Greek salad on the table.

Revealing the Layers of Greek Cuisine

The 4 pillars of Traditional Greek Food Revealed

The basics of authentic Greek food have changed very little since the days of antiquity. We know this because the very first cookbook was penned in 330 BCE by a Greek, Archestratos, who obviously thought the world would be a better place if only everyone followed his mother’s recipe for spanakopita, a savory spinach pie.

Since then, republics and emperors have come and gone, yet the food—the tender grilled lamb and chunky salads, the fresh-caught fish and finger-licking pastries—has stayed the same. Why tamper with perfection? Healthy, flavor-packed and visually resplendent, Greek cuisine may be difficult to pronounce—just try wrapping your tongue around kolokithokeftedes when ordering zucchini fritters—yet it’s relatively easy to prepare.

That’s because the best Greek food is founded on four traditionally-respected pillars: start with fresh, local products; add just the right amount of herbs and spices; use the world’s best olive oil; and keep the recipe simple.

Really Eat Fresh

Getting your hands on fresh produce, cheese and meat is never difficult in Greece. Thanks to a millennia-long embrace of the farm-to-table movement, fresh sugar beets, carrots and onions are often grown and cultivated just a few miles from where they’re consumed. And since no part of the Greek mainland is more than 90 miles from the sea, the calamari you’re dipping into that marinara sauce for dinner was most likely swimming in the Adriatic that morning. This level of freshness stands out in a traditional baked dish like moussaka, which packs rich flavors into layers of aubergine, tomatoes and minced meat topped with a white béchamel sauce.

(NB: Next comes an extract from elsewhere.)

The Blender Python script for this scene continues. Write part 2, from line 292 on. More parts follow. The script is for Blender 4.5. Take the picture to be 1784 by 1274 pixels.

Athenians and tourists in Monastiraki Square, May 24, 2011 in Athens, Greece.
Market Fresh: Greek cuisine is almost always prepared with fresh seafood, vegetables and other local ingredients.

Spice It Up

Fresh ingredients are the building blocks of a meal, but herbs and spices cement the flavors together. Oregano, mint, rosemary and more grow wildly across the land and are used with utmost precision to coax the perfect smell and taste out of a juicy lamb skewer or succulent sea bass. Spices can also take over a food’s flavor profile with delicious results, as you’ll notice when biting into dolmades, classic grape leaf-wrapped rice parcels seasoned by a heady combination of thyme, fennel and oregano.

Rosemary and Lamb Kabobs
Special Spices: Rosemary, oregano and mint are a few staple ingredients used in Greek dishes.

Olive You

The final ingredient of dolmades, like most Greek foods, is a light drizzling of olive oil. The smooth, green oil is the A and Z of their cooking, or the alpha and omega if you want to stay in a Greek frame of mind, since it’s often the first ingredient used to coat the pan and then the last to drizzle over the finished product. When mixed with lemon dressing and oregano, it makes a latholemono sauce that makes seafood smile on your plate.

Olives and olive oil from Greece
Olive Oil: Key ingredient that is used to cook food in a pan and also drizzle atop finished dish as a personalized touch.


Every ingredient—from olive oil to octopus—is never asked to do anything except be itself. Because in the end, Greece’s best dishes are made of fresh foods simply prepared with love and respect. The recipes are seemingly etched in marble, unchanged since appearing on Plato’s plate. And it’s that ode to tradition and simplicity that keeps these regional dishes treasured worldwide.